Ladikli güreşçimiz Fatih Atlı, Ali Rıza Kaya gibi...daha birçok güreşçimiz Samsunun ismini duyurmaya çalışıyor.
Samsun güreş sporunda her geçen yıl ciddi bir şekilde kan kaybediyor. Bir pehlivanın yerini yenisi dolduramıyor. Tabiki bunda altyapı eksikliği var. Tecrübeli güreşçilerimiz kendi bıraktıkları yeri doldurabilecek sporcu yetiştirmekte zorlanıyor. Tabi bunlar imkan meselesi.
Önceki gün milli bir güreşçimiz ile sohbet ediyoruz. Bir dokun bin ah işit kabilinden dakikalarca bu konuyu konuşma fırsatı bulduk. Karakucak ve Yağlı güreşte pırpıt giyecek, kispet giyecek güreşçimiz kalmayacak diye korkuyorum diyor. Er meydanları elbette pehlivansız kalmaz. Fakat Samsun gibi erlerin harman olduğu bir ilde bunları kaygıyla konuşmak insana büyük üzüntü veriyor.
Üstelik Türk Güreşinin Sembolü Yaşar Doğu'nun memleketinde biz bunları mı konuşacaktık? Koca koca laflar edip güreşe varıncaya kadar sporun bütün dallarına yüklü miktarlar harcayıp güreşe gelince binbir türlü mazeret bulmak yakışık alır mı? Elbette almaz.
Bu şehirde bu konulara el atacak idareciler yok mu? Varlıklı insanlar yok mu? Bu soylu spor, aklen ve fikren milli şuurla donanmış insanların sahip çıkmasını bekliyor.
Antalya deyince akla tatil beldelerinden evvel pehlivan yatağı geliyor. Çünkü oralarda bilhassa belediyeler bu işe sahip çıkıyor.

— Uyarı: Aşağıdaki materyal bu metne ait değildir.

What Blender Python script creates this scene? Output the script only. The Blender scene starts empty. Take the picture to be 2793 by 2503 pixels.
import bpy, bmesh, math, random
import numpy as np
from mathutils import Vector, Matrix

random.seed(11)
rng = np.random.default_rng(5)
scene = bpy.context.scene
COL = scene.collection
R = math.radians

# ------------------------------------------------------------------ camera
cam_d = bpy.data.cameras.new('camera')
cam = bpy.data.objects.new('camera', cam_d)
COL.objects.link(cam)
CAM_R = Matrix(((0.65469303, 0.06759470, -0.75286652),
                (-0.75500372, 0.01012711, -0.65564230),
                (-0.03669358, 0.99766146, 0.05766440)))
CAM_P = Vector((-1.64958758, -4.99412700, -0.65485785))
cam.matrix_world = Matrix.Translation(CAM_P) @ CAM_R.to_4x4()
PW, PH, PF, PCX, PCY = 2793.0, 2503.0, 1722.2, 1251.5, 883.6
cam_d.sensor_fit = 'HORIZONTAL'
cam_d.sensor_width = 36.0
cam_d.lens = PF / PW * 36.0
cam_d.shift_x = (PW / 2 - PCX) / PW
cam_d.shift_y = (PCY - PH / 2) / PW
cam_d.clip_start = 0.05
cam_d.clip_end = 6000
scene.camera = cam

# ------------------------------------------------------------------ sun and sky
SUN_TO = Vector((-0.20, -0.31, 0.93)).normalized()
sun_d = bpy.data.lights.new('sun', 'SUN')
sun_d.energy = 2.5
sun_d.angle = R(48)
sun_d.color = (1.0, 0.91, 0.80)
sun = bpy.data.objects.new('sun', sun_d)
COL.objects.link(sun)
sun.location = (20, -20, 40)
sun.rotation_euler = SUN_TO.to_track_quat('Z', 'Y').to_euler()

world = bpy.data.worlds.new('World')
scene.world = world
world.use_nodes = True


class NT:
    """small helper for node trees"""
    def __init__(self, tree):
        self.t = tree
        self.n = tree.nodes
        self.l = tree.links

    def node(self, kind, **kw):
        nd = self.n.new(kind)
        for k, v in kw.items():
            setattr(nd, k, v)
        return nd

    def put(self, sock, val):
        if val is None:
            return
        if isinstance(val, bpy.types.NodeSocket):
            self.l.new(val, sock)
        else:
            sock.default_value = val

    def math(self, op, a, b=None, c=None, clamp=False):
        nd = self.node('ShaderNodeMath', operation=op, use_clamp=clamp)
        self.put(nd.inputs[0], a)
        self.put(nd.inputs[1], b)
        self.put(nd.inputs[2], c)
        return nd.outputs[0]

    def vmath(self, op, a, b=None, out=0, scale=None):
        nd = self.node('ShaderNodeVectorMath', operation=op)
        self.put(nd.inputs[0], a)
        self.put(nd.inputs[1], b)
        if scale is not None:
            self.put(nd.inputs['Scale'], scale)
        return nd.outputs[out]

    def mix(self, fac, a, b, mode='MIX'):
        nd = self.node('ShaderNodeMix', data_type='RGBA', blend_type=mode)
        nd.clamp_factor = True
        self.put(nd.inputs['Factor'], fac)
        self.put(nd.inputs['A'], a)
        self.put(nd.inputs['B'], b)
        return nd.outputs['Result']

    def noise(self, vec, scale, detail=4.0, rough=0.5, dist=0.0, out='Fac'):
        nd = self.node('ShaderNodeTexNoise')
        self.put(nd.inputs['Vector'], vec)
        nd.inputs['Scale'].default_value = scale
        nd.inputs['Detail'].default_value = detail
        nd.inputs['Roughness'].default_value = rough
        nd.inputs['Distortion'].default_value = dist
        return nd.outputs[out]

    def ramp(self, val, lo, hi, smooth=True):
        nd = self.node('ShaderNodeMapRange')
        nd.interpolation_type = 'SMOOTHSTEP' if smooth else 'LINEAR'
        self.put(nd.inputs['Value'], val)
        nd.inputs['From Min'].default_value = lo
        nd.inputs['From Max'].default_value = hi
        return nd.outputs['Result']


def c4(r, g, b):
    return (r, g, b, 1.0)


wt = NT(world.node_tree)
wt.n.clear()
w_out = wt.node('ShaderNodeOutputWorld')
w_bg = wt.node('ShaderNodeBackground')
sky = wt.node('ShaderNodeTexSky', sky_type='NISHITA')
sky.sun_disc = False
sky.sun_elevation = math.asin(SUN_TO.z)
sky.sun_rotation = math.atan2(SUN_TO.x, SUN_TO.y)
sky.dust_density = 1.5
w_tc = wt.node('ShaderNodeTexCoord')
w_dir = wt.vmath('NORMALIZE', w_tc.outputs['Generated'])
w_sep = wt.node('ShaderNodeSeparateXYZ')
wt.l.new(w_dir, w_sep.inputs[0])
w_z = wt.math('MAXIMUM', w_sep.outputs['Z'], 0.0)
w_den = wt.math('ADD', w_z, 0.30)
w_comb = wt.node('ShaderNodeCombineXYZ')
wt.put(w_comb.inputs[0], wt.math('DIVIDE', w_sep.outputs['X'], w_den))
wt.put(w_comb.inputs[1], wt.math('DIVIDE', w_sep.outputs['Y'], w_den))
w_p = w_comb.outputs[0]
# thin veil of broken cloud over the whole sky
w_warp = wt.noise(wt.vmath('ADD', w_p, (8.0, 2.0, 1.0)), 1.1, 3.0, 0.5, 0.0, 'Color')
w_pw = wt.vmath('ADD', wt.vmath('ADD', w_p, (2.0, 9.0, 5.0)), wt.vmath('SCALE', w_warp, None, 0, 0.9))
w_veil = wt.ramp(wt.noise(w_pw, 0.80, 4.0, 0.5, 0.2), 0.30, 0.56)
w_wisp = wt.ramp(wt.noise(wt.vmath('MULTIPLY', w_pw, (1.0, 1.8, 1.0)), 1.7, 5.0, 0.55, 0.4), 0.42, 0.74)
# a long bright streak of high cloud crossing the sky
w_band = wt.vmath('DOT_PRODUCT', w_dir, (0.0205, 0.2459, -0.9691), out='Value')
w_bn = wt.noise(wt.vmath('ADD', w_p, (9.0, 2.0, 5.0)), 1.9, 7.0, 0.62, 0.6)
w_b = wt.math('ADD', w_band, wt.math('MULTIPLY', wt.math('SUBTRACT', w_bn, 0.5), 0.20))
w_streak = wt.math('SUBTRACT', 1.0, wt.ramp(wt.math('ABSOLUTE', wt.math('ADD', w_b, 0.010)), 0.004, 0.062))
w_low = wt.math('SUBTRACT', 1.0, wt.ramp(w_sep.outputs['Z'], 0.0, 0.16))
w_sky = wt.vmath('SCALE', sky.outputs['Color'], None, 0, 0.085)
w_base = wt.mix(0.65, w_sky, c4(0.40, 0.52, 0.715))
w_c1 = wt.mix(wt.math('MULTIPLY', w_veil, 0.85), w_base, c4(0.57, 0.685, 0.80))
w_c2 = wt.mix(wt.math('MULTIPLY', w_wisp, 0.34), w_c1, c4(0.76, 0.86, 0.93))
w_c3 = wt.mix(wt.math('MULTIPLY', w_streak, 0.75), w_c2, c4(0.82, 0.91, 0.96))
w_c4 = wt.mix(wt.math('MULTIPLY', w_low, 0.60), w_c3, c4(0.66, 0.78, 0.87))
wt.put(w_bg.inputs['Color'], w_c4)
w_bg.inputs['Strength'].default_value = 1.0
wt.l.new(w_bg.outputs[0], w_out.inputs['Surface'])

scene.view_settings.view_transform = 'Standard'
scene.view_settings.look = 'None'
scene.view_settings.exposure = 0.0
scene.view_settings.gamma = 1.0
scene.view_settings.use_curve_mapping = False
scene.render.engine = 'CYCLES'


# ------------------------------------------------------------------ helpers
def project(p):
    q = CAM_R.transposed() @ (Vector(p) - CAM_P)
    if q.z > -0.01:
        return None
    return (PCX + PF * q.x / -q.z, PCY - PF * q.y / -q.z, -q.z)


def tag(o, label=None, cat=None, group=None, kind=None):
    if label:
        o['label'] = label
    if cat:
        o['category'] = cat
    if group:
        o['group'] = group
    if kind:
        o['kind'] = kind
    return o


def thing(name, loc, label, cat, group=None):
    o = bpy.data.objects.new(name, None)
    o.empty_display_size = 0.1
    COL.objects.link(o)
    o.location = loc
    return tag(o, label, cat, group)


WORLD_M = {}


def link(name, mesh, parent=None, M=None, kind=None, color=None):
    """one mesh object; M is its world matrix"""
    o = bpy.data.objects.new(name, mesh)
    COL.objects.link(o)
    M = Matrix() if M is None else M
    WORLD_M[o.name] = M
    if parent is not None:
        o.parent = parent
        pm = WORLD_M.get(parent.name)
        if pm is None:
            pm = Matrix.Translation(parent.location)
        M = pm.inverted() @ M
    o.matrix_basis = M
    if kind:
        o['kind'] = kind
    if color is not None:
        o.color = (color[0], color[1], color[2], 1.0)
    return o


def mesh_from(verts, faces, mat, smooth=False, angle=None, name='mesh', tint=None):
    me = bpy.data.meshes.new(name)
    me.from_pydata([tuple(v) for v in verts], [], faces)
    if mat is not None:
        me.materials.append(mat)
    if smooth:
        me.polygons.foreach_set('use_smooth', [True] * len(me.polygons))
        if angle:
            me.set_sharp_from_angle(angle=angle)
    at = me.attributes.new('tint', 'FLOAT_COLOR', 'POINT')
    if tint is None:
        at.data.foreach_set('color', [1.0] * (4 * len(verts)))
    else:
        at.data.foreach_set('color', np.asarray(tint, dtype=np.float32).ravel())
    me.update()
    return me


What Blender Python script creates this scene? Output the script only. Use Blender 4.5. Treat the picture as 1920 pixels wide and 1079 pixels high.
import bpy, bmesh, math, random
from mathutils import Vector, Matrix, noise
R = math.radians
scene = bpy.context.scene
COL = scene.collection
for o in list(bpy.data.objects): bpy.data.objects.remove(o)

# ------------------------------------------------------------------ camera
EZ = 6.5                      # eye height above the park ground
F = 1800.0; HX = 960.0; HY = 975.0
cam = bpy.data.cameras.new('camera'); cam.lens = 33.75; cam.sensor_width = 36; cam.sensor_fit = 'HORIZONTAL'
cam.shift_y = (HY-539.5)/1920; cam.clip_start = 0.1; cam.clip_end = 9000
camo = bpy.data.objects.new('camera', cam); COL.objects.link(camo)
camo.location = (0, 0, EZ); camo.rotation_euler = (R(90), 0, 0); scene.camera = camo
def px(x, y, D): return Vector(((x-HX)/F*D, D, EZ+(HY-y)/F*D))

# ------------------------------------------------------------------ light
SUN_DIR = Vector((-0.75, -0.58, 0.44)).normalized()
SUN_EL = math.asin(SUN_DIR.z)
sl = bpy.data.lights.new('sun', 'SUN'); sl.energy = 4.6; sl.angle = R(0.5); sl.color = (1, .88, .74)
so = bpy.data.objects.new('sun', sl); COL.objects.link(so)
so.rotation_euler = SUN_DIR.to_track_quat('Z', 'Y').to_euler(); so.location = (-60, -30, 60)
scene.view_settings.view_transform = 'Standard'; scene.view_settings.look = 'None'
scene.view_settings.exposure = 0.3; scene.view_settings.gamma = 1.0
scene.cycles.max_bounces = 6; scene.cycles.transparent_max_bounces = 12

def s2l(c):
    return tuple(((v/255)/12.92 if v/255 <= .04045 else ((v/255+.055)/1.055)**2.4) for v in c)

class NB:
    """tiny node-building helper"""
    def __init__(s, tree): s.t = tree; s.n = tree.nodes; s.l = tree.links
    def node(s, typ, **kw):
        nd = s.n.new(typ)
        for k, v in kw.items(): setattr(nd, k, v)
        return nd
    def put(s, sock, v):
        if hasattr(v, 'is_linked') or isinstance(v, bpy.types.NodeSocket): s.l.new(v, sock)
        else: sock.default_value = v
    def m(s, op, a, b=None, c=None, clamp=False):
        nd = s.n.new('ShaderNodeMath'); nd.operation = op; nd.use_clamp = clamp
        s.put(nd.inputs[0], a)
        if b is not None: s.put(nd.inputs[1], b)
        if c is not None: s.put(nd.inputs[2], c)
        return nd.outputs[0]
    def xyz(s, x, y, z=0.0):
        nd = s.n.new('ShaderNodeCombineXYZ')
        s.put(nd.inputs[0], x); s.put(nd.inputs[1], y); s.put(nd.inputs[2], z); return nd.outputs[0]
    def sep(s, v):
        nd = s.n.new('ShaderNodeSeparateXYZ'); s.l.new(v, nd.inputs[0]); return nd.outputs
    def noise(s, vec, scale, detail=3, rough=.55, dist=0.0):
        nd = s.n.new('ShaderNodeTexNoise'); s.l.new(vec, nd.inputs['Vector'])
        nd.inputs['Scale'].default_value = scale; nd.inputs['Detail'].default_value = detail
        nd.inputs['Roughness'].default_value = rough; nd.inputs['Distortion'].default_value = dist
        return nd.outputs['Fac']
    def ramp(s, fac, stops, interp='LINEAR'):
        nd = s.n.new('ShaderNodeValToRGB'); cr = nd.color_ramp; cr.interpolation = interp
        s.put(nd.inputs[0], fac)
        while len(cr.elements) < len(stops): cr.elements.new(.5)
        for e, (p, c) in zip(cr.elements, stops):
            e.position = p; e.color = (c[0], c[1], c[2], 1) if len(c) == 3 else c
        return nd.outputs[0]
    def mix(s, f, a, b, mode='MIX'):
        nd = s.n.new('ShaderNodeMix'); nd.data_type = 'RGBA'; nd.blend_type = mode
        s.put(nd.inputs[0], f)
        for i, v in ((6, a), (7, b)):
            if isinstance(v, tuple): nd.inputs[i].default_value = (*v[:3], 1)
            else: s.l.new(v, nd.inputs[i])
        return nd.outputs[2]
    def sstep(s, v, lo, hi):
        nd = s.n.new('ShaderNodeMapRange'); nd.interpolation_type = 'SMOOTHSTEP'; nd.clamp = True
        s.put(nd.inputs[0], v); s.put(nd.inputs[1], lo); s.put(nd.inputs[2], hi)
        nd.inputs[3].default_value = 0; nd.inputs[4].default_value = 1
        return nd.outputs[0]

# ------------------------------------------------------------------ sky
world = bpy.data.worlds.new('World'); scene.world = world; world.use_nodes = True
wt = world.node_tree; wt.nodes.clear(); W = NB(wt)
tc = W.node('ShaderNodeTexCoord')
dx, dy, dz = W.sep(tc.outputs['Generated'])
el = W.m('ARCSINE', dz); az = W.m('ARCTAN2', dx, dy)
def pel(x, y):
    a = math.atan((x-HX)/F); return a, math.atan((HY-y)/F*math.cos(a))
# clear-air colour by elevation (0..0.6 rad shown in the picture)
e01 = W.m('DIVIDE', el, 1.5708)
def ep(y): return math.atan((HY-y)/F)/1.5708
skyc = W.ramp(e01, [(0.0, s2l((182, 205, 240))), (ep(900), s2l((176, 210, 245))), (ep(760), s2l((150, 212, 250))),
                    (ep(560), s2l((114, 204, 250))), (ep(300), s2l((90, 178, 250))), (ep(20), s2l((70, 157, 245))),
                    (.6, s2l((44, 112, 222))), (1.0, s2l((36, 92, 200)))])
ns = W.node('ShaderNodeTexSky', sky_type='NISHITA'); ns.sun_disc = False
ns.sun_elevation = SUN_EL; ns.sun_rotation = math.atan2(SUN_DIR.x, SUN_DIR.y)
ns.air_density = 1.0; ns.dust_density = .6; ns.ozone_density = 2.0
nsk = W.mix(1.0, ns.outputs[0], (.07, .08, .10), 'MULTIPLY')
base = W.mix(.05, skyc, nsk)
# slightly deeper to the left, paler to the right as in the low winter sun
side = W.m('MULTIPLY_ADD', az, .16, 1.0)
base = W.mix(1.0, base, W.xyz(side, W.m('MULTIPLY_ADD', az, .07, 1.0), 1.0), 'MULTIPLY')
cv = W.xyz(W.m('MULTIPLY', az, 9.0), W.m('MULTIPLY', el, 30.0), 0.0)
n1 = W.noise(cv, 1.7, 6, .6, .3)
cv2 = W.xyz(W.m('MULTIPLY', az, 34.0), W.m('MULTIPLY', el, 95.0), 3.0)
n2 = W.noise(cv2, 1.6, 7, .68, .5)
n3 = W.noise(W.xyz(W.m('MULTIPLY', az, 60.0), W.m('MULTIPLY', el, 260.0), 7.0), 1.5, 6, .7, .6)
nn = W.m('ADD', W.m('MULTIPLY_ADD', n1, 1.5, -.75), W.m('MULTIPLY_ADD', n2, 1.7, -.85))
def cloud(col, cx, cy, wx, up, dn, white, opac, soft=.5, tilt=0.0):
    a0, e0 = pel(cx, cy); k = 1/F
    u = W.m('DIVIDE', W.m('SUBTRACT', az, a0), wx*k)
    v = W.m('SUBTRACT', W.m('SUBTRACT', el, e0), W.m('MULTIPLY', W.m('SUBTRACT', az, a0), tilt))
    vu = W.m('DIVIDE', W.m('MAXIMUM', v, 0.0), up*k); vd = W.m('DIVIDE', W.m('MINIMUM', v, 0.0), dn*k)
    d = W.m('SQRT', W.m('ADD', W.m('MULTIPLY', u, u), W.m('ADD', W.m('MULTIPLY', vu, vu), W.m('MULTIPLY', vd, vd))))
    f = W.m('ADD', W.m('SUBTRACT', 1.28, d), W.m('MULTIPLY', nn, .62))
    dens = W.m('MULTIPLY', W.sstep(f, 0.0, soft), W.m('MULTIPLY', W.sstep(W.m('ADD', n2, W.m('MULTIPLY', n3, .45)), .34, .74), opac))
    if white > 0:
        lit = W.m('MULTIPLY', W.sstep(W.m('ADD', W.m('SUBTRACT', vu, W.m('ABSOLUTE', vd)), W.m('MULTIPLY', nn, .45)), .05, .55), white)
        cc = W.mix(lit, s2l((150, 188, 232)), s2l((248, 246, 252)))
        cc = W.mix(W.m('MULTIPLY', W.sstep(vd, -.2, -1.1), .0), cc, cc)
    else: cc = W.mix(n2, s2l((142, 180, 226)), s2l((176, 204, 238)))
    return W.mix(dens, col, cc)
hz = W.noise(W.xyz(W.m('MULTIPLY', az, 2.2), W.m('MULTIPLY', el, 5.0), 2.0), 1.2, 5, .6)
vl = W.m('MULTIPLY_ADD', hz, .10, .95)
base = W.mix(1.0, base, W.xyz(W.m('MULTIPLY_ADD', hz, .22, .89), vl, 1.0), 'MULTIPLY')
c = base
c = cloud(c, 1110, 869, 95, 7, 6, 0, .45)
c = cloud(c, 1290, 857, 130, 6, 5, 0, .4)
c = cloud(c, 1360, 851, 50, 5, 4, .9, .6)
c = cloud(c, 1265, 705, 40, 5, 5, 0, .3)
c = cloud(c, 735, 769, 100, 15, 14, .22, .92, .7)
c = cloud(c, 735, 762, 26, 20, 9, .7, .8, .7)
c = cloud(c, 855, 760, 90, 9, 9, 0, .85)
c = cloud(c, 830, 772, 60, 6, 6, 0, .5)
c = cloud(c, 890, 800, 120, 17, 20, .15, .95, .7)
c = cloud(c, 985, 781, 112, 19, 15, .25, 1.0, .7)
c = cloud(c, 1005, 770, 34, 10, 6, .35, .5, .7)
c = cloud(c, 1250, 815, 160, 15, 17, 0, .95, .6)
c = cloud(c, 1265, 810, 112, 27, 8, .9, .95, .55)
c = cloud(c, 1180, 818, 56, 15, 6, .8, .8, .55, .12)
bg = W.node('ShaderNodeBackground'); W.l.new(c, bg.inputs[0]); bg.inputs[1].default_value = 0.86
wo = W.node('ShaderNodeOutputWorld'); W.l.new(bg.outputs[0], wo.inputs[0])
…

Şunu da belirtmekte fayda var. Mesela Recep Kara ve Şaban Yılmaz gibi güreşçilerimiz Ankara Büyükşehir Belediyesi Kulübü adına güreşiyorlar. Onlar gibi birçokları başka kulüpler adına güreştikleri için sürekli o kulüplerin adı geçiyor. Biz de ciddi anlamda kulüp eksikliği var.
Karakucak ve Yağlı güreşlerde pehlivan yetişmesi için kollar sıvanmalı, Samsun kaybettiği değerlere yeniden kavuşturulmalıdır.
Güreş bizim Milli Sporumuzdur, Atasporumuzdur, gurur kaynağımızdır. Biz bu sporla 'Türk'ün Gücünü' dünyaya duyurduk. 'Türk gibi kuvvetli' sözü güreş ile yaygınlık kazanmıştır.
Asrımıza, aslımıza dönüş yaptığımız bir çağ olarak ümit ve gururla bakmak istiyoruz. Aslımıza/özümüze dönmek sevindiricidir. Bu gelişmelerin Milletimizin üzerinde de Milli bir heyecanın uyanışına yol açtığı görülmektedir. 'Milli Şuur' anlayışı da bunu gerektirir. Sporda'da aslımıza dönüp, atasporumuz olan güreşe gerekli değeri vermek gerekir. Diğer sporlar karşısında bilinçli olarak değer kaybettirilen güreşimizin itibarı yeniden inşa edilip, iadeyi itibarına kavuşturulmalıdır. Tekrar birinci sınıf spor statüsüne çıkarılmalıdır.
Bütün imkansızlıklara rağmen ciddi gayretlerle ve üstün mücadelelerle Samsunumuzun adını şehrimizin dışında temsil eden güreşçilerimizi bir kez daha tebrik ediyor başarılarının devamını diliyorum.